Developing a go-to-market strategy for an imaginary super-niche product

Go-to-market strategy for a completely imaginary high-end piece of equipment for a niche sporting activity.

Product – what to sell

What is the products Unique Selling Proposition?

It is a high-performance replacement for an existing product. It allows the customer to select the other components to suit their needs and preferences.

Where does the product fit against others in the market?

Its superior performance, unique production methods and quality of construction means it exists in/creates an upper ceiling category above all other currently available alternatives. Mainstream products in the same category are most readily available with pre-set components making for an easier initial purchase but a lessened ability for customisation.

How should the product be priced?

As this product is the upgrade for other mainstream products and there are no up-sells or cross-sells available it should be priced according at the upper limit of what the market will stand rather than achieving a given margin on cost of production. This outside-in approach to pricing gives the best chance for demonstrating the products unique value and being profitable.

Market – where to sell

Distribution model

The distribution routes for taking this kind product to market are retail, most likely ecommerce, or wholesale to other retailers. Both options come with challenges around infrastructure and sufficient margin, and the challenge for attempting both is maintaining consistent pricing so that no one under cuts anyone else.

There is a third possible option, one that requires a different kind of management but reinforces the exclusivity of the product. It could be sold through community-based ‘sales-reps’ who establish relationships with potential customers, take payment, arrange delivery, and are paid on commission. This model has been successful with examples such as Avon which had products that sold best when demonstrated as part of a social activity. A similar approach could be taken with this product in which customers would buy because it is hard to get, they have to wait, they need to know the right person, etc. The Sales Rep are almost selling a secret weapon or drug dealing success.

Customer – who to sell to

How should customers be segmented?

As it is a high-end niche product the segmentation is partly achieved through there being only a small number of potential . Those customers could be segmented by geography/language to help tailor communications, or other demographic information such as wealth, but behavioural segmentation would probably be more effective. This could be achieved by surveying potential customers about their past competitive success, future aspirations and when they last upgraded their equipment. This would help to target them at the right time when they are most likely to purchase.

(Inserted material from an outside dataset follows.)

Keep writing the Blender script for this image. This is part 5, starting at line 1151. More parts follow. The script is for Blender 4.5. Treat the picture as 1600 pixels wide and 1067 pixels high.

What does the adoption lifecycle look like?

This describes how the adoption lifecycle for this kind of product might pan out.

  • Innovators – those that want it just because it’s new, even before they know what it can do. This is an important group to get right. If the wrong people use the product in its early stages, find it doesn’t fit their needs, and then publicly criticise it, their opinions can damage the chances of other people adopting it. The right innovators are those who are already performing at a high level and can consistently demonstrate the benefits of the product whilst accepting it’s limitations.
  • Early adopters – these people follow in the footsteps of the innovators if the product is shown to be better than the alternatives and meet their needs. They are more discerning than innovators but take less convincing than the early majority.
  • Early majority – this is the group that often proves the most difficult to get to adopt the product. As the mainstream of customers they are often happy with mainstream products, but as the majority they often bring commercial success.
  • Late majority – those who struggle to understand or accept the benefits the product can provide and take lots of convincing.
  • Laggards – these people are unlikely to ever adopt the product.

The biggest challenge is crossing the chasm from early adopters to early majority.

Messaging concept

The core messaging concepts for this piece of equipment should be around its USP of being a high performance upgrade, and should be unashamedly assertive about not being a mainstream product for average customers, e.g.:

  • Upgrade your performance.
  • Level up.
  • Up your game.
  • Tired of mediocre? Bored of ordinary?
  • This is some next level shit going down right here!
  • No pretty colours to choose from, no sizes to select, it’s all about performance and its perfect as it is.
  • If you want to look pretty, move along. If you want to do better/succeed/improve, come this way my friend.
  • If you’re only going to use it a couple of times a year you should probably buy something else. It costs a lot of money, so you’d better make sure you get the most from it.